The Fundamentals: Getting Started with Machine Vision
AIA Posted 03/13/2000
The following tips on how to get started with machine vision come from Valerie Bolhouse, an Automation Systems Specialist with Ford Motor Company.
- Learn about the Technology
Before you even get started, you need a fundamental understanding of vision technology, what the basic functional clocks are, how they work, and what the limitations are. This information will help guide you down the right path for the following steps.

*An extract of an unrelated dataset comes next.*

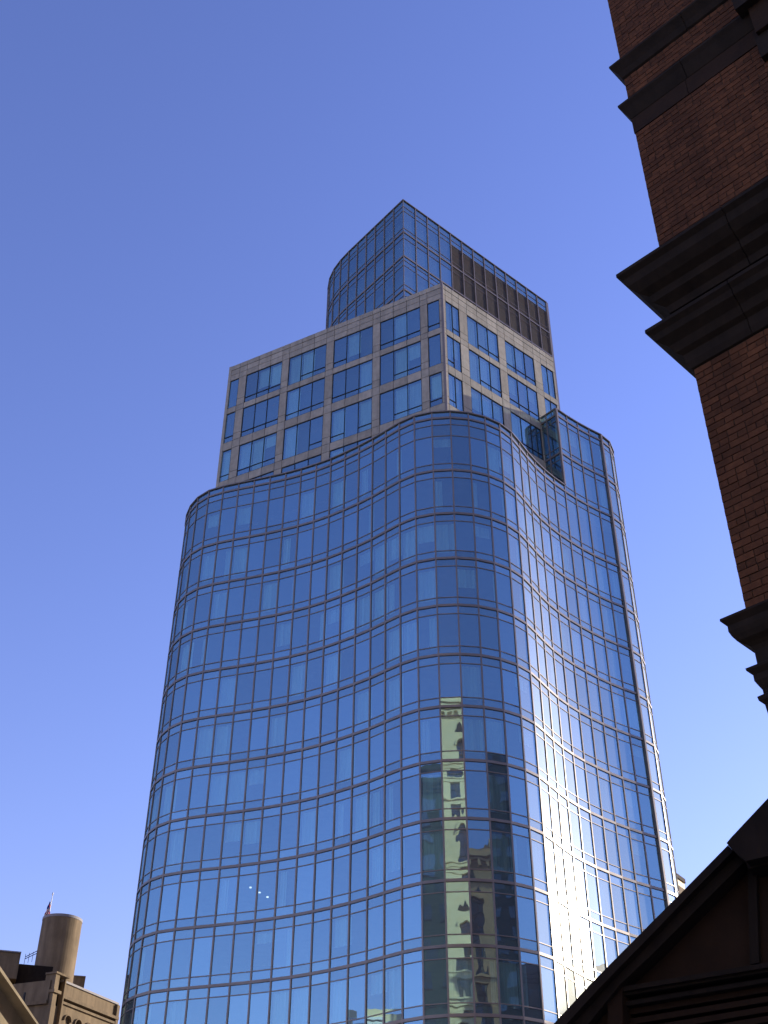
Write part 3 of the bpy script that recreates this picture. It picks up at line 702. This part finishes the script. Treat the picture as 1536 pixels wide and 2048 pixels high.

There are many good sources of information: textbooks, professional societies (Machine Vision Association of the Society of Manufacturing Engineers), trade associations (Automated Imaging Association), trade magazines and journals, and the Internet, to name a few. If you are able, attend a training seminar, conference, and/or exhibition. The cost will be a wise investment before you proceed to select and purchase equipment. - Identify Application
Get a handle on what the requirements really are for the application. Your job as a vision engineer is as much to identify where vision should not be used, as where it should be used. If there are processing problems causing a high fallout and management is asking for a vision system to sort defects, the processing problem will be solved long before you are able to install a vision system for inspection. Sometimes a mechanical solution for location is better than vision. Think of vision as only one tool in your tool box for manufacturing solutions. Once you are convinced vision is the right solution, analyze the application. You will need to know affordable cost for justification, technical requirements, precision or accuracy requirements, cycle time, etc. Draft a rough specification you can use to approach vendors, and accumulate a number of sample parts to take with you for explanation of task and evaluation of equipment. - Match the Technology to the Application
'Machine vision' encompasses a wide range of sensor and imaging technologies. You could employ color sensors, range sensors, infrared detectors, x-ray, or standard video cameras. The system could be a low-cost ($5,000 or less) smart camera, where the sensor and camera are in the same box , or a high-cost multi-processor computer. The trick is to employ just enough of the right technology to solve the problem. - Identify Vendors Who Can Provide Solutions
If the application has already been solved by a vision vendor, look there first. Also look in trade magazines for your industry to see what others are doing. Network within your industry for information. Use the Internet to search for key words that describe your technology. Look for commercial sites as well as searching the Patent Database (www.uspto.gov is one of several free database search sites) for suppliers who have developed solutions. Take your sample parts to a vision, sensor, or automation trade show and talk to vendors. - Feasibility Demonstration
Take parts to key selected suppliers to see how well they can image the part and solve your problem. The solution should be straightforward and obvious. Look for high-contrast images, tight distribution of measurement data, and good signal-to-noise ratios. The system needs to be repeatable - you can calibrate accuracy only if you have repeatability. A system that provides different answers on the same parts is useless. - Write the Specification
Make your expectations clear to the vendor. Explain what the system must do, not how it will do it. Be open to different ways to solve the same problem. What performance does the system really have to have in order to be acceptable to production? What level of false rejects will be tolerated? It is not practical to say that the machine will make no incorrect decisions. What would you do if it makes an error during runoff? Require the use of statistics for acceptance testing. - Request for Quotation
With a detailed specification in hand, go to three to five suppliers for a formal proposal. Be sure to ask for costs to support installation and launch. - Evaluate Responses
Use a decision analysis matrix to analyze responses. Price should be one of several factors in the decision. Confidence in the vendor meeting the requirements, ability to provide the support your operation requires, and your assessment of long-term maintainability by production are just as important as price. - Issue Purchase Order
- Project Management
If the system requires custom engineering, check on progress throughout the design and build phase. Keep the vendor supplied with a variety of sample parts for verification that the system can indeed handle the variance expected in production. - Machine Acceptance
Run the acceptance according to the specification. Do not accept the machine if it does not work on the vendor's floor. - Launch
Provide training for both engineering and production. If the production operators are involved have equity in the machine, they will keep it working. Otherwise, it goes into bypass. A well-designed system that solves a real manufacturing problem will be used and valued by production for the life of the product.